The film starts with us looking at an ordinary terraced house, fairly drab, nothing extraordinary. As the camera takes us inside the house and along the hallway to look at the stairs, we see a woman come to the bottom of the stairs and call up to her three children to come down for breakfast. We then expect to see the children tumble down the stairs but instead we hear their voices and footsteps but see nothing. This immediately said to me that this film is about memory; that sensation of being in a place full of memories and senses coming back to you - words said, noises heard.

It also gave me a hint that this was going to be a non-linear narrative. It is a film full of tableaux and vignettes, all centering around a working class, Catholic family and the big events that frame their lives, the births, marriages and deaths. Each event is staged like an act in a play, kind of out context of the rest of the film, but each episode is like this with only images and music threading everything together rather than the standard voiceover or necessary explanatory scenes. This format gives the film lots of spaces and silences, allowing the viewer to slow down, absorb the images and contemplate on their own history, their own life.

The theatrical feel extends to the settings and surroundings, lighting and sound direction. Many scenes include shafts of slightly unreal looking sunlight coming through windows and very little or no extraneous noise in the street scenes. The colour palette is very drab and washed out in the first half, with even rosy wallpaper looking pale and dated. The second half warms up (as explained in the interview with the director in the DVD extras) as the story becomes slightly warmer, though to say why may ruin the film.

The story itself is about Davies' family and is one of the most emotive and down to earth depictions of domestic violence I've seen for a long time.
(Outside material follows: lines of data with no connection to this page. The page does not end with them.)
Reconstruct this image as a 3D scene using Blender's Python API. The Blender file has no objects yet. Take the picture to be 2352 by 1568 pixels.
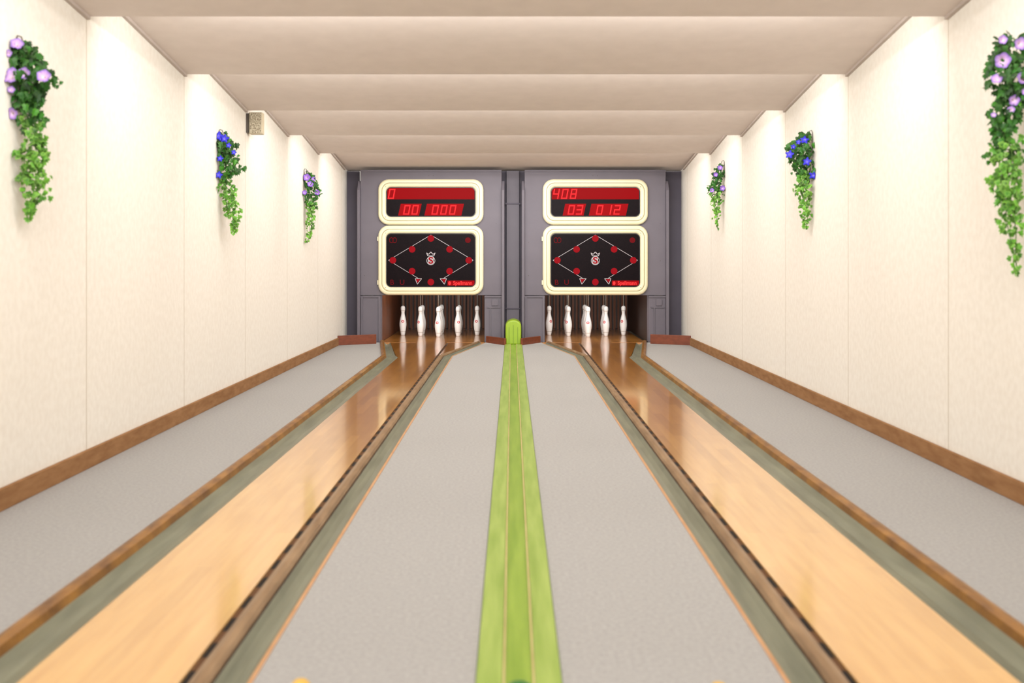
import bpy, math, random, bmesh
from mathutils import Vector, Matrix
random.seed(7)
S = bpy.context.scene
COL = S.collection
S.view_settings.view_transform = 'Standard'
S.view_settings.look = 'None'
S.view_settings.exposure = 0.0

F = 35/36*2352
H = 1.11
XL, XR = -2.271, 2.329
C0 = 0.018

def lin(c):
    out = []
    for v in c[:3]:
        v = v/255.0
        out.append(v/12.92 if v <= 0.04045 else ((v+0.055)/1.055)**2.4)
    return (out[0], out[1], out[2], 1.0)

# ------------------------------------------------------------ materials
def newmat(name):
    m = bpy.data.materials.new(name); m.use_nodes = True
    nt = m.node_tree
    return m, nt, nt.nodes, nt.links, nt.nodes['Principled BSDF']

def pmat(name, c1, c2=None, scale=5.0, rough=0.6, bump=0.0, stretch=(1,1,1), metallic=0.0, coat=0.0, detail=4, spec=0.5, bscale=None):
    m, nt, N, L, b = newmat(name)
    c2 = c2 or tuple(max(0, v*0.9) for v in c1)
    tc = N.new('ShaderNodeTexCoord'); mp = N.new('ShaderNodeMapping')
    mp.inputs['Scale'].default_value = stretch
    L.new(tc.outputs['Object'], mp.inputs['Vector'])
    nz = N.new('ShaderNodeTexNoise'); nz.inputs['Scale'].default_value = scale; nz.inputs['Detail'].default_value = detail
    L.new(mp.outputs[0], nz.inputs['Vector'])
    cr = N.new('ShaderNodeValToRGB')
    cr.color_ramp.elements[0].position = 0.3; cr.color_ramp.elements[1].position = 0.7
    cr.color_ramp.elements[0].color = lin(c1); cr.color_ramp.elements[1].color = lin(c2)
    L.new(nz.outputs['Fac'], cr.inputs[0]); L.new(cr.outputs[0], b.inputs['Base Color'])
    b.inputs['Roughness'].default_value = rough
    b.inputs['Metallic'].default_value = metallic
    b.inputs['Coat Weight'].default_value = coat
    b.inputs['Specular IOR Level'].default_value = spec
    if bump > 0:
        bp = N.new('ShaderNodeBump'); bp.inputs['Strength'].default_value = bump; bp.inputs['Distance'].default_value = 0.01
        nb = N.new('ShaderNodeTexNoise'); nb.inputs['Scale'].default_value = bscale or scale*6; nb.inputs['Detail'].default_value = 3
        L.new(mp.outputs[0], nb.inputs['Vector'])
        L.new(nb.outputs['Fac'], bp.inputs['Height']); L.new(bp.outputs[0], b.inputs['Normal'])
    return m

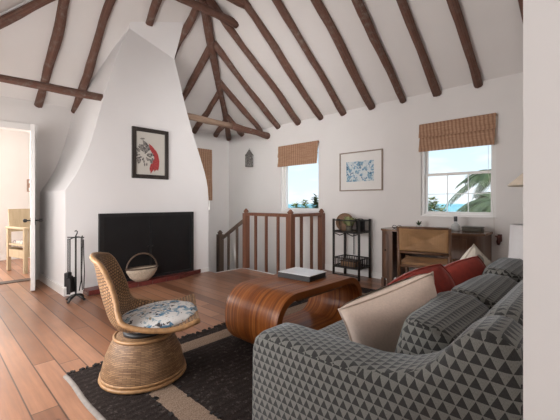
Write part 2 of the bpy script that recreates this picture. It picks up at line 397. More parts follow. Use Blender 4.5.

There's no Nil by Mouth De Niro-esque ramblings from Dad Pete Postlethwaite in this film. We don't get an explanation as to why this man is an unpredictable tyrant towards his family, we simply see the erratic, violent outbursts and the fallout. Reminding me as it did of part of my own family one generation back, I found this a very uncomfortable watch but perhaps brought me closer to understanding what my own grandmother must have gone through.

In a broader way, I think Davies does a great job in showing how men and women experience life differently, especially at that particular time and how the expectations of family, church and community had a tight grip on people's lives. He also evokes a real spirit of place, with the characters singing songs and using language of a very specific location and era. In this way, Davies has created a wonderful document of memories of his early family life, but one that gives us many universal truths.

Next to watch will be his follow up film The Long Day Closes.